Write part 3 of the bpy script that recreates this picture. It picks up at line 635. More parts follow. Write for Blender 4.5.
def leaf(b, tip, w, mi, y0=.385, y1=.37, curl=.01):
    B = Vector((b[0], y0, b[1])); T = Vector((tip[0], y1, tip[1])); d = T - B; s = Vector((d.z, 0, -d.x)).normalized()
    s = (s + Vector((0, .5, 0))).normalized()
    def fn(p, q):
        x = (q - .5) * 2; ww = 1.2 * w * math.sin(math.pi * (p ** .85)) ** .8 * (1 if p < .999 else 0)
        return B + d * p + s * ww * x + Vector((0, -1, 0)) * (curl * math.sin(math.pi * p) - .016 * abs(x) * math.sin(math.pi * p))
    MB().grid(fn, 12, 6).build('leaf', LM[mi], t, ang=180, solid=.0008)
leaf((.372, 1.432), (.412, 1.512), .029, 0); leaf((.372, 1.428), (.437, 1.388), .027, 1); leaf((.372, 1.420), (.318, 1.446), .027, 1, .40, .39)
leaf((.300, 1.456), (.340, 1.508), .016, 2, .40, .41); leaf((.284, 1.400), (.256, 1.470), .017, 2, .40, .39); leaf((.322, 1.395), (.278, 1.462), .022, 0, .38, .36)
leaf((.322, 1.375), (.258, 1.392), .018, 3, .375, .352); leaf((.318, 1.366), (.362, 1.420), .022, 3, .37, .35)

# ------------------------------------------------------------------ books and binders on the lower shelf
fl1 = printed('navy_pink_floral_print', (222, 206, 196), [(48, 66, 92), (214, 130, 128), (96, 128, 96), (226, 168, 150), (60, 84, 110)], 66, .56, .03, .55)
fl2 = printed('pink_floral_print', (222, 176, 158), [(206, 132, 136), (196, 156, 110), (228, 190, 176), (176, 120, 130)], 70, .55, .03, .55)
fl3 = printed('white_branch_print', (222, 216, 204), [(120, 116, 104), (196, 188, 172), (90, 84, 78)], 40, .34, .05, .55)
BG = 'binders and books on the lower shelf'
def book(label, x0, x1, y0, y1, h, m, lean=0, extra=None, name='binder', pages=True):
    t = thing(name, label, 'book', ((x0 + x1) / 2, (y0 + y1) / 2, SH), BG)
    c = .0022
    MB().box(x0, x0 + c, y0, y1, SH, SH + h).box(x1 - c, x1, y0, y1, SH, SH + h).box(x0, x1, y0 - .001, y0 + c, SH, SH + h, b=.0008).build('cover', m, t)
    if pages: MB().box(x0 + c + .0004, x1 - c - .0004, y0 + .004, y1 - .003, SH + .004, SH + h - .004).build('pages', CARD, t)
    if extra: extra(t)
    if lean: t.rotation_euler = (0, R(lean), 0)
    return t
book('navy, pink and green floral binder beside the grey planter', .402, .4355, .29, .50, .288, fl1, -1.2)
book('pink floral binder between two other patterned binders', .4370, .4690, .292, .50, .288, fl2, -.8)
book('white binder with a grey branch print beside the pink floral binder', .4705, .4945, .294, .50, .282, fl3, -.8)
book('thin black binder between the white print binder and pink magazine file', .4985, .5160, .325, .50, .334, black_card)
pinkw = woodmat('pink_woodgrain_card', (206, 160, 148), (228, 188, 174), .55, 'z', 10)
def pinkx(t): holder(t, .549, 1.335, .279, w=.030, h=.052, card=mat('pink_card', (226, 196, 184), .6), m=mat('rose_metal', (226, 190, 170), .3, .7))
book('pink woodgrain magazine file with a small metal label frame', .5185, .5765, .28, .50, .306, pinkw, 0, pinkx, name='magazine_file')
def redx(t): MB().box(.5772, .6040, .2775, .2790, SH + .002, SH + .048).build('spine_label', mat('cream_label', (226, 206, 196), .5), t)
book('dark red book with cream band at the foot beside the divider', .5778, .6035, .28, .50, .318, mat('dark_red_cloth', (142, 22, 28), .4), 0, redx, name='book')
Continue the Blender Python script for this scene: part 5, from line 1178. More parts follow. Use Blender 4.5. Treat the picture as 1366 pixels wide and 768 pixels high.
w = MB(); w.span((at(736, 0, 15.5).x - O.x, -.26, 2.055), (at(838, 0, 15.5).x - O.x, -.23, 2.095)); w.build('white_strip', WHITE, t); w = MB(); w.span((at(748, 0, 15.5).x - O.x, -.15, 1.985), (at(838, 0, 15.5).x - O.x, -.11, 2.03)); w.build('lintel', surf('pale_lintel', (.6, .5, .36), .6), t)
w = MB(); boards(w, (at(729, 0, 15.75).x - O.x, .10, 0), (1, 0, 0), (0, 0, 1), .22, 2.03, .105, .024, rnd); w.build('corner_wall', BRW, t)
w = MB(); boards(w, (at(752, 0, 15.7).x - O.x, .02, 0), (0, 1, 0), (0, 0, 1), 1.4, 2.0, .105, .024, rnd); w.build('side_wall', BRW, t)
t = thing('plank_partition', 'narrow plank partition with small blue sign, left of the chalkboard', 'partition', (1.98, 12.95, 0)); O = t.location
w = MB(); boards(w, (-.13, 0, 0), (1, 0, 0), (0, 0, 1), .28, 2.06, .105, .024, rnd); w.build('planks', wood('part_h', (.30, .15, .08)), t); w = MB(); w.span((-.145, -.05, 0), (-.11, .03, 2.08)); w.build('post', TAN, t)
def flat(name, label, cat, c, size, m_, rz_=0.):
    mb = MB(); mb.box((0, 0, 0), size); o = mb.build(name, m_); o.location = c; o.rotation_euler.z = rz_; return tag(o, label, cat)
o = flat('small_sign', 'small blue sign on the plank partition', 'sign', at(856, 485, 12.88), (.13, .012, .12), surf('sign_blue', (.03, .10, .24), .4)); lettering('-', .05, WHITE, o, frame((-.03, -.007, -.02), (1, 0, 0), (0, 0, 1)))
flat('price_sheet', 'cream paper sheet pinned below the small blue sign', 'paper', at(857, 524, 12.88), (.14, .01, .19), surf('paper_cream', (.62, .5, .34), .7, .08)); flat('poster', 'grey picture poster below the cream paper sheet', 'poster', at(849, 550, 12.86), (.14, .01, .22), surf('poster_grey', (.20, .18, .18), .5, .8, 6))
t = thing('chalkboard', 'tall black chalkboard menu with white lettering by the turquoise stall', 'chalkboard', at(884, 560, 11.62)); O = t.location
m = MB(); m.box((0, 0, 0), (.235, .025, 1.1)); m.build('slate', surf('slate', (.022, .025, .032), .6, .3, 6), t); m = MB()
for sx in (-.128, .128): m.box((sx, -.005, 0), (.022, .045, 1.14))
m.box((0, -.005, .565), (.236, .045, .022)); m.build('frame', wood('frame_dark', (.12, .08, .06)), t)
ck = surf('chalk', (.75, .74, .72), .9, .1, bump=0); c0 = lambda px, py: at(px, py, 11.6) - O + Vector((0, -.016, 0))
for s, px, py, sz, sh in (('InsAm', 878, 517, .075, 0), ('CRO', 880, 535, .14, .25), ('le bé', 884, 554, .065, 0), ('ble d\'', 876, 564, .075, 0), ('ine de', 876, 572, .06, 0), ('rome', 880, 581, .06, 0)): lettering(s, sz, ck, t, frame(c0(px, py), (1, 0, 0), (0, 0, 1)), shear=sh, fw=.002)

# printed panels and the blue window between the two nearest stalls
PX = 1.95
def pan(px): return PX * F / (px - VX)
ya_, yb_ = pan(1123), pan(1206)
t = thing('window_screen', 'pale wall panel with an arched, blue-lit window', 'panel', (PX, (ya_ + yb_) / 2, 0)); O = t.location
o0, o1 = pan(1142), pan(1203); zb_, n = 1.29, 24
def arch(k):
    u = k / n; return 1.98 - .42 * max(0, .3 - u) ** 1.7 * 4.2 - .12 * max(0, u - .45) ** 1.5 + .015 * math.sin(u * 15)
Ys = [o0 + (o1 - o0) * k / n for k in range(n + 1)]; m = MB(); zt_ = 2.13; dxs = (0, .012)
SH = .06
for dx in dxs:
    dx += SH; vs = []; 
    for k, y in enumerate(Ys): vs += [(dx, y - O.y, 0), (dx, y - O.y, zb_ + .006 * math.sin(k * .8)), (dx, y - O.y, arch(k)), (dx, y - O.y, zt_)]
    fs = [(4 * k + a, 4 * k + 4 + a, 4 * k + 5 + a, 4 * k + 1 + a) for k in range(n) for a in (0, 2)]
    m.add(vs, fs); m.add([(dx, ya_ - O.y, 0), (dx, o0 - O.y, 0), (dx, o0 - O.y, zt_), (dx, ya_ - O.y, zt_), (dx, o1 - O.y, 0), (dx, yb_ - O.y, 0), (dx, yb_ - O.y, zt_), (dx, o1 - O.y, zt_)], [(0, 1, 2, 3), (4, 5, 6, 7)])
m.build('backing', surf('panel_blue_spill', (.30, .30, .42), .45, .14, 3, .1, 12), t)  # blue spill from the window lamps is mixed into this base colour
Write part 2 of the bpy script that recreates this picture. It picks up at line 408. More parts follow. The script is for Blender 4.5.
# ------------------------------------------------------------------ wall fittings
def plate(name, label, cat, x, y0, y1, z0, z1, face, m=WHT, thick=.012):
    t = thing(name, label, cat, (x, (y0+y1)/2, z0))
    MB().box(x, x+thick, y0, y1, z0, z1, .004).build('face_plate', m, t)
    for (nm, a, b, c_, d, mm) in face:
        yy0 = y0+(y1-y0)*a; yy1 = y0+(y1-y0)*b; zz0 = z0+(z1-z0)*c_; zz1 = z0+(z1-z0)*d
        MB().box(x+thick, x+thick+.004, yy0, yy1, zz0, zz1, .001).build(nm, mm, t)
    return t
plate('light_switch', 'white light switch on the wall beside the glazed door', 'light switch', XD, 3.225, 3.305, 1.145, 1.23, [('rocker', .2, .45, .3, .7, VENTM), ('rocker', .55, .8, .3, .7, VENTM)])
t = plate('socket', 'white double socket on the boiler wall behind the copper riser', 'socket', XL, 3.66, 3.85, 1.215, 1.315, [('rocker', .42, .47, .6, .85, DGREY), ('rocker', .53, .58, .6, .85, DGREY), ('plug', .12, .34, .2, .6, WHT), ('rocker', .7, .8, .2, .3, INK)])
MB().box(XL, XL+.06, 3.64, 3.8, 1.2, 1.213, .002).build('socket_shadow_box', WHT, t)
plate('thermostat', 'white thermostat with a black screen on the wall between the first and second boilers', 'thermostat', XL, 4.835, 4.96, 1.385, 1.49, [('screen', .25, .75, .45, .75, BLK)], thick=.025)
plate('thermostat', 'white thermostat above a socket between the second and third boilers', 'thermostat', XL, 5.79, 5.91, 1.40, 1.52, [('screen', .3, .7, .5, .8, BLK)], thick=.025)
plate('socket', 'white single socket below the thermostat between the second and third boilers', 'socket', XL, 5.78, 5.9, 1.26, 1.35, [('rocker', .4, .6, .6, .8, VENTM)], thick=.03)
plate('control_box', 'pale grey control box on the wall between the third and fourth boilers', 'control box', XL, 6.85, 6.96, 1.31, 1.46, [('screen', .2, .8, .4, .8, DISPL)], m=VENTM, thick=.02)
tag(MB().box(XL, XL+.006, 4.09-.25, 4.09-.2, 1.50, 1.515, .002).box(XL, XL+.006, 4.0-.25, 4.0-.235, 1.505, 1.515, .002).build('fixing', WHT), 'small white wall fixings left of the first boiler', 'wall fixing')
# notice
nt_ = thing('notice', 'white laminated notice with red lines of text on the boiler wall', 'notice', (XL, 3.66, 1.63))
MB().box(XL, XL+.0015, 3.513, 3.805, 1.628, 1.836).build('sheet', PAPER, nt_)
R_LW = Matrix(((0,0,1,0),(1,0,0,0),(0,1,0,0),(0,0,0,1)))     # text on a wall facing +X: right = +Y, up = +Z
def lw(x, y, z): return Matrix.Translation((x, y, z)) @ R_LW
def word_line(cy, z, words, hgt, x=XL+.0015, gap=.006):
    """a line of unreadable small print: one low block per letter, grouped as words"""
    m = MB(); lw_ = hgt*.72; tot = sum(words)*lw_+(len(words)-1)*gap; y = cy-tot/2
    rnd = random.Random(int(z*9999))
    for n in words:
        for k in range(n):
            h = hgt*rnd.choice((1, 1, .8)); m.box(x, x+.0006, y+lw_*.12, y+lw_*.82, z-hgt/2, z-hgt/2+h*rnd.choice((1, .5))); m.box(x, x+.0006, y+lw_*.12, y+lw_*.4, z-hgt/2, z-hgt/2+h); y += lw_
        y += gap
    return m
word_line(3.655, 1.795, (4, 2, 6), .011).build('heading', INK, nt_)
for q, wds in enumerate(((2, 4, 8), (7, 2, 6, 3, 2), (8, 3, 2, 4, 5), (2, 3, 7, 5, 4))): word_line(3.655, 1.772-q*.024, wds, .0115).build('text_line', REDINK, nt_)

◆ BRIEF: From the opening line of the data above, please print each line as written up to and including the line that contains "leaf((.322, 1.375), (.258, 1.392), .018, 3, .375, .352);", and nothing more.

◆ TASK ANSWER:
Write part 3 of the bpy script that recreates this picture. It picks up at line 635. More parts follow. Write for Blender 4.5.
def leaf(b, tip, w, mi, y0=.385, y1=.37, curl=.01):
    B = Vector((b[0], y0, b[1])); T = Vector((tip[0], y1, tip[1])); d = T - B; s = Vector((d.z, 0, -d.x)).normalized()
    s = (s + Vector((0, .5, 0))).normalized()
    def fn(p, q):
        x = (q - .5) * 2; ww = 1.2 * w * math.sin(math.pi * (p ** .85)) ** .8 * (1 if p < .999 else 0)
        return B + d * p + s * ww * x + Vector((0, -1, 0)) * (curl * math.sin(math.pi * p) - .016 * abs(x) * math.sin(math.pi * p))
    MB().grid(fn, 12, 6).build('leaf', LM[mi], t, ang=180, solid=.0008)
leaf((.372, 1.432), (.412, 1.512), .029, 0); leaf((.372, 1.428), (.437, 1.388), .027, 1); leaf((.372, 1.420), (.318, 1.446), .027, 1, .40, .39)
leaf((.300, 1.456), (.340, 1.508), .016, 2, .40, .41); leaf((.284, 1.400), (.256, 1.470), .017, 2, .40, .39); leaf((.322, 1.395), (.278, 1.462), .022, 0, .38, .36)
leaf((.322, 1.375), (.258, 1.392), .018, 3, .375, .352); leaf((.318, 1.366), (.362, 1.420), .022, 3, .37, .35)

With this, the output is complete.